Hay cosas que uno no elige; en lo importante, se suele tener la sospecha de que, más bien, uno ha sido elegido. Yo no elegí el jazz. No decidí balancearme cuando escuchaba su ritmo asincopado, ni quedarme boquiabierto ante una improvisación. Ocurrió, y ocurre.
Tampoco decidí que el jazz tuviera que ver con mi modo de escribir. Y tiene. La fertilización es misteriosa, porque nunca he intentado juntar las dos cosas; de hecho ni puedo escribir escuchando jazz, ni cuando estoy improvisando con el saxo -o simplemente escuchando- busco alguna correspondencia literaria. Pero ahí están, como el perfil de la cornisa y el cielo.
El músico de jazz pone el acento en la imprevisibilidad total de la actuación. Lo que hace frente al público no se diferencia nada de lo que hizo antes; y se diferencia todo al mismo tiempo. Es una exploración continua que mantengo en la escritura. Ciertamente, al final hay que entregar un texto, como el músico tiene que actuar un día a una hora. Pero la conciencia de continuidad en la creación expulsa el rigorismo de la "obra perfecta".
No hay obra perfecta, cerrada, terminada -aunque haya que cerrarla en algún lugar, y lo mejor posible-. El jazz me ha hecho más consciente de la importancia del proceso, de la exploración, del borrador. Escribir no es dar a la primera con la redacción final. Es implicarse profundamente en la dinámica del escribir. Bracear arriba y abajo por la piscina.

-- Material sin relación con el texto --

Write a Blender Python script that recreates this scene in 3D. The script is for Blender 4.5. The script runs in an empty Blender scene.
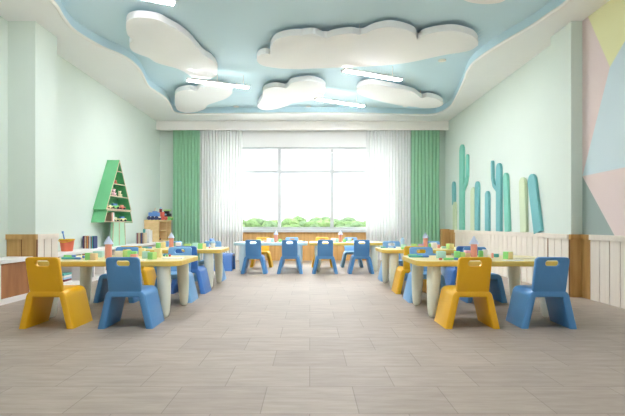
import bpy, bmesh, math, random
from mathutils import Vector, Matrix
random.seed(7)
S = bpy.context.scene
COL = S.collection
PI = math.pi
# ---------------------------------------------------------------- camera model
H, F, VX, VY = 0.85, 490.0, 310.0, 224.5
def ufl(px, py, z=0.0):                      # point on a horizontal plane seen at a pixel
    d = (H - z) * F / (py - VY)
    return Vector(((px - VX) * d / F, d, z))
def udep(px, py, d):
    return Vector(((px - VX) * d / F, d, H - (py - VY) * d / F))
cam = bpy.data.cameras.new('camera'); co = bpy.data.objects.new('camera', cam); COL.objects.link(co)
co.location = (0, 0, H); co.rotation_euler = (PI / 2, 0, 0)
cam.sensor_width = 36; cam.lens = 36 * F / 625
cam.shift_x = (312.5 - VX) / 625; cam.shift_y = (VY - 208) / 625
cam.clip_end = 500
S.camera = co
S.view_settings.view_transform = 'Standard'; S.view_settings.look = 'None'
S.view_settings.gamma = 1; S.view_settings.use_curve_mapping = False
S.view_settings.exposure = 1.53

# ---------------------------------------------------------------- materials
def lin(c):
    r = []
    for v in c:
        v /= 255.0
        r.append(v / 12.92 if v <= 0.04045 else ((v + 0.055) / 1.055) ** 2.4)
    return (*r, 1.0)
MATS = {}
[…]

Los plazos de entrega ayudan mucho a la escritura; pero los límites de la piscina no son la meta de la natación. El final no es el fin. Una vez establecidos los finales -de alguna manera-, se trata de surcar las aguas, de profundizar en el sentido del agua y de la natación. El jazz, también cuando sencillamente lo escuchas, te ayuda a descubrir y valorar esa dimensión de proceso que tiene todo lo humano.
Quizás en una sociedad donde se trata de conseguir metas como sea, donde las máquina nunca llegan tarde, esta enseñanza no sea pequeña.